Why I Tie My Shoes Differently

I’ve been traveling the last couple of weeks, and while traveling offers many thought-provoking experiences and opportunities to reflect, it can offer very little time to get those reflections out on a keyboard. So I offer up to you a small thought for the week: I tie my shoes differently now than I did when I was younger. If my experience is any indication of general trends, I tie my shoes differently than much of the population. Whether that’s the case or not, the fact is I changed how I tied my shoes one day.

Changing a long-ingrained habit is not easy. Our brains wire themselves ever more strongly with each passing repetition of a habitual action. Nobody consciously thinks about tying their shoes while they do it—it just happens reflexively. So to change one of these behaviors and re-wire that part of the brain takes a conscious effort, for a while, before the new habit takes the place of the old one.

I changed because it seemed worth it. I had seen a TED talk (see below) in which the speaker explained why a simple change in the sequence of hand motions produced a knot that was more robust and even aesthetically a bit better than the standard knot I was taught to tie. And I thought: I rarely care about how my shoes are tied, except when they come loose. But then again, if making an improvement requires such a small investment of effort, then surely it must be worth it?

If I have avoided two or three episodes of untied laces thanks to my mid-life reprogramming, then I’ve earned back the time it took to re-train myself in this simple skill. But the practice of upending habits and looking everywhere for improvement is an essential feature of the Jailbreak mentality.
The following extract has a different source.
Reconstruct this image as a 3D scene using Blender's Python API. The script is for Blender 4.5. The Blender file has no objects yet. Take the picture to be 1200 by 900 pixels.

It is good for the brain, and in making improvements, it is good for life.

In similar fashion, I have in the past re-trained myself away from the QWERTY keyboard layout to the more-efficient Dvorak layout; I’ve changed the entire language of my computer operating system (and the keyboard) while learning another language; a thousand tweaks made to how I handle implements in the kitchen have improved the quality and speed of my cooking. Next up: breaking the tyranny of right-handedness and learning to write excellent script as a leftie.

What ingrained habit have you broken and replaced to make some small part of your life more efficient?